→ **What you have to do**
Using the data that follows, return exactly the lines from the one that contains "Generate a Blender" through the one that contains "C = scene.collection", ends included.
^^^^
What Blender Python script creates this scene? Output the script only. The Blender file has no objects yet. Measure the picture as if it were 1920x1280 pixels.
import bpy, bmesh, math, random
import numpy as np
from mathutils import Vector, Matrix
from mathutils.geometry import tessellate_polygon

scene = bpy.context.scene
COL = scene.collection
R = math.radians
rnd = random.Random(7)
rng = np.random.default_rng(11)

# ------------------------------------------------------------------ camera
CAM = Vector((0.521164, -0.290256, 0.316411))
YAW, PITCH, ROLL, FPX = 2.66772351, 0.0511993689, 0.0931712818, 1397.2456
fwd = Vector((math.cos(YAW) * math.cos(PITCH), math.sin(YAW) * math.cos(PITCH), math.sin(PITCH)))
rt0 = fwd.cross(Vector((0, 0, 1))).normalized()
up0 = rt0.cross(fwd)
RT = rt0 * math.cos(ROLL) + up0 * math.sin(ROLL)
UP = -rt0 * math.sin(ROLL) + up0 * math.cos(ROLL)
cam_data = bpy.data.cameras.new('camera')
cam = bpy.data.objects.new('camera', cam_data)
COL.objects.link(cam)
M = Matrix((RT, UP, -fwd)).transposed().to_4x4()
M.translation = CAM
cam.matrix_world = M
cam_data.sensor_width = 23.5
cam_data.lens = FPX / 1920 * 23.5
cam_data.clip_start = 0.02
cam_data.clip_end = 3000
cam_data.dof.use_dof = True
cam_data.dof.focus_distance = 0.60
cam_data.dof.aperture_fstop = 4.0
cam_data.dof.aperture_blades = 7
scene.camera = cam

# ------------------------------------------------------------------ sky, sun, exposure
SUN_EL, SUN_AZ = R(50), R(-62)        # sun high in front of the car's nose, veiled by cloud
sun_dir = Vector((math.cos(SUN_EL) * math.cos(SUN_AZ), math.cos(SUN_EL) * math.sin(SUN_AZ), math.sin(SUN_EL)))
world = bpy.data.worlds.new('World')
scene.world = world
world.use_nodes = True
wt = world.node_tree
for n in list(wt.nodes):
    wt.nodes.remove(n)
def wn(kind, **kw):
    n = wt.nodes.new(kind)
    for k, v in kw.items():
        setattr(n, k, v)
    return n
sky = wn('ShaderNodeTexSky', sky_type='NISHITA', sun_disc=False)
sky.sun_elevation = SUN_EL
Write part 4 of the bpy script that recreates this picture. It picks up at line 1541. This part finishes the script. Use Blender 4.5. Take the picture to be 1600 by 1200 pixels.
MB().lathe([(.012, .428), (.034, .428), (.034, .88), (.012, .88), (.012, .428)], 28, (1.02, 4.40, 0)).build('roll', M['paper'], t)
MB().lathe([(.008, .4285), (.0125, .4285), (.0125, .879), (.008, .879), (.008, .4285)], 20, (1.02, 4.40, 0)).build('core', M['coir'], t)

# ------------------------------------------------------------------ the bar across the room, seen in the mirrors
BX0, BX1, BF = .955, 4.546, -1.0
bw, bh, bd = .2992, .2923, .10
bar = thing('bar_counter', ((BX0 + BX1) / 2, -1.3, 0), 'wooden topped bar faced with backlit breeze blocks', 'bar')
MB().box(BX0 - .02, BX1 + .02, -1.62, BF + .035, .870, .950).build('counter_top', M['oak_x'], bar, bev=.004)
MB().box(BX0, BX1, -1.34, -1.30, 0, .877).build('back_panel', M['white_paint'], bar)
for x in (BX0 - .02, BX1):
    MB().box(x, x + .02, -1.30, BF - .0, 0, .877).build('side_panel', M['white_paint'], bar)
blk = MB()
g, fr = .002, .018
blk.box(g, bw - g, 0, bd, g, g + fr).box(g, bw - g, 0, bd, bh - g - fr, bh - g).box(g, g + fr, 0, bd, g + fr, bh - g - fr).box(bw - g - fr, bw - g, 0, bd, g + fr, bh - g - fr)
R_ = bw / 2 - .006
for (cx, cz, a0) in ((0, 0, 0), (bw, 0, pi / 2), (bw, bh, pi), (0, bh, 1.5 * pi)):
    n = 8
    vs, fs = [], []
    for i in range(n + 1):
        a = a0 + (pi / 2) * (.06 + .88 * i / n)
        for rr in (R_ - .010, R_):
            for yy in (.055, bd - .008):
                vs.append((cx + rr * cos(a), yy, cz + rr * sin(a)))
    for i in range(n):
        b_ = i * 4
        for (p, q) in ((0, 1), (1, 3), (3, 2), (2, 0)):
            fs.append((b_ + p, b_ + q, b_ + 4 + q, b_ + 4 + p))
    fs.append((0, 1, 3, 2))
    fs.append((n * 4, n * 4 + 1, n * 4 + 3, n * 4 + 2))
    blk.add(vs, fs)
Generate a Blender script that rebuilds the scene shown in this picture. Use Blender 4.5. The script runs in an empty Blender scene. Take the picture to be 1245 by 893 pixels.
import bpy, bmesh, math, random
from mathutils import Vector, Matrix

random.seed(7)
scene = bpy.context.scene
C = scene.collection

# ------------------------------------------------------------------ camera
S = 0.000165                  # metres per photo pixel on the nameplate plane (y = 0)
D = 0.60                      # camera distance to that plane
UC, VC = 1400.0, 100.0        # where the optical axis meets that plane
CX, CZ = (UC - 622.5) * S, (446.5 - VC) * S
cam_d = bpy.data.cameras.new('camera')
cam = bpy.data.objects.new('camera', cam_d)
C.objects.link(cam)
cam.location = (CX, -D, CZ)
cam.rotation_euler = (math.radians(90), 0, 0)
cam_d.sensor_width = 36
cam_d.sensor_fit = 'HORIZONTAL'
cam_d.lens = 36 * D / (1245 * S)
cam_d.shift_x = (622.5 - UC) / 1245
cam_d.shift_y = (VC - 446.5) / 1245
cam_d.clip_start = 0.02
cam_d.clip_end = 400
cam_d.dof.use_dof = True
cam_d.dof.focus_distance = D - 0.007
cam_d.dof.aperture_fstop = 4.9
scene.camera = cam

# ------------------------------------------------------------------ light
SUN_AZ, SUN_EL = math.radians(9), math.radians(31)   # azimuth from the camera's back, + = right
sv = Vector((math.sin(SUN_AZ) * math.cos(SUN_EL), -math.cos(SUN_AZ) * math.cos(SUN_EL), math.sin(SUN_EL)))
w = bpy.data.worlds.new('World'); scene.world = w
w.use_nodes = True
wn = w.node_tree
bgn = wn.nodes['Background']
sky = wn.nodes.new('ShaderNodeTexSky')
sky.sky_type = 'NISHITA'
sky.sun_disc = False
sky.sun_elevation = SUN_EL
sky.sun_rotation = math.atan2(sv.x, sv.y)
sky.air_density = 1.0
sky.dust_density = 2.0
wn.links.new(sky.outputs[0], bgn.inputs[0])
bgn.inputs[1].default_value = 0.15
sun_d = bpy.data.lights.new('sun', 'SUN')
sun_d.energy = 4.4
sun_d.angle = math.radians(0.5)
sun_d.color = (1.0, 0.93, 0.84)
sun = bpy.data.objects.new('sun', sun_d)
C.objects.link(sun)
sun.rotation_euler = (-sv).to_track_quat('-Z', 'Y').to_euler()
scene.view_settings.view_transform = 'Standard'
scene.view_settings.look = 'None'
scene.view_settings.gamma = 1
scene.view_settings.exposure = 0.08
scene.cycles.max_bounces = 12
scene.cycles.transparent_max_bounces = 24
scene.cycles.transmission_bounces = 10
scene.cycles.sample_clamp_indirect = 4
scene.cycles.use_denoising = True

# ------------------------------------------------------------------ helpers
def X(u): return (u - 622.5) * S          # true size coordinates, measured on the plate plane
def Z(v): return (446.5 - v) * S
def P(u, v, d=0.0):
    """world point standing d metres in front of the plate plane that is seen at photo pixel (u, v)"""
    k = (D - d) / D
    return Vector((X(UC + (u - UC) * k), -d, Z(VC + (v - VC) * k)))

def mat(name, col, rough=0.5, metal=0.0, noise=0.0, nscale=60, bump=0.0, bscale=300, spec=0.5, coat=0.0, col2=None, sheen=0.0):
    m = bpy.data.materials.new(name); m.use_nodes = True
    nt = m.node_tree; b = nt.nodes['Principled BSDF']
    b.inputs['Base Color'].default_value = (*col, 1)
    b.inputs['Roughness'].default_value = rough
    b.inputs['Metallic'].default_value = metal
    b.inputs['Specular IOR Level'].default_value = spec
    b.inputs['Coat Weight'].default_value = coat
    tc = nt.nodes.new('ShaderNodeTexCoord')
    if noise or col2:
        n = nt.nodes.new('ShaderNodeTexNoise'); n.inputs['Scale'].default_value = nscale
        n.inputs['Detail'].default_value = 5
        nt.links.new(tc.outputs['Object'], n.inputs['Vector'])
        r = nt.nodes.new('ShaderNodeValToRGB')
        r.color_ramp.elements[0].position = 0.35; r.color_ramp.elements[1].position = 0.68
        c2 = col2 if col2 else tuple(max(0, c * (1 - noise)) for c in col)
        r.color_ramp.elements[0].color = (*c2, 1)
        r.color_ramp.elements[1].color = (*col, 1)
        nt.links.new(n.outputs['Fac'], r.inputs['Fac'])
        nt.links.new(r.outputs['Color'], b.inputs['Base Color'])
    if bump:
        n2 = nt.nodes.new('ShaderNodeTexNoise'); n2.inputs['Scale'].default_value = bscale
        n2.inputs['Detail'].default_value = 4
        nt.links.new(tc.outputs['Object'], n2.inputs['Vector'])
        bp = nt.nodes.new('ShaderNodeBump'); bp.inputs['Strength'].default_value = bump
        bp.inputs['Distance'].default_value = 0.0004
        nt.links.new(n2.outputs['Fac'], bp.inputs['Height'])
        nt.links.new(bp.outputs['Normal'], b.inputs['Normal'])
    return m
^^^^
→ **Output for this exercise**
Generate a Blender script that rebuilds the scene shown in this picture. Use Blender 4.5. The script runs in an empty Blender scene. Take the picture to be 1245 by 893 pixels.
import bpy, bmesh, math, random
from mathutils import Vector, Matrix

random.seed(7)
scene = bpy.context.scene
C = scene.collection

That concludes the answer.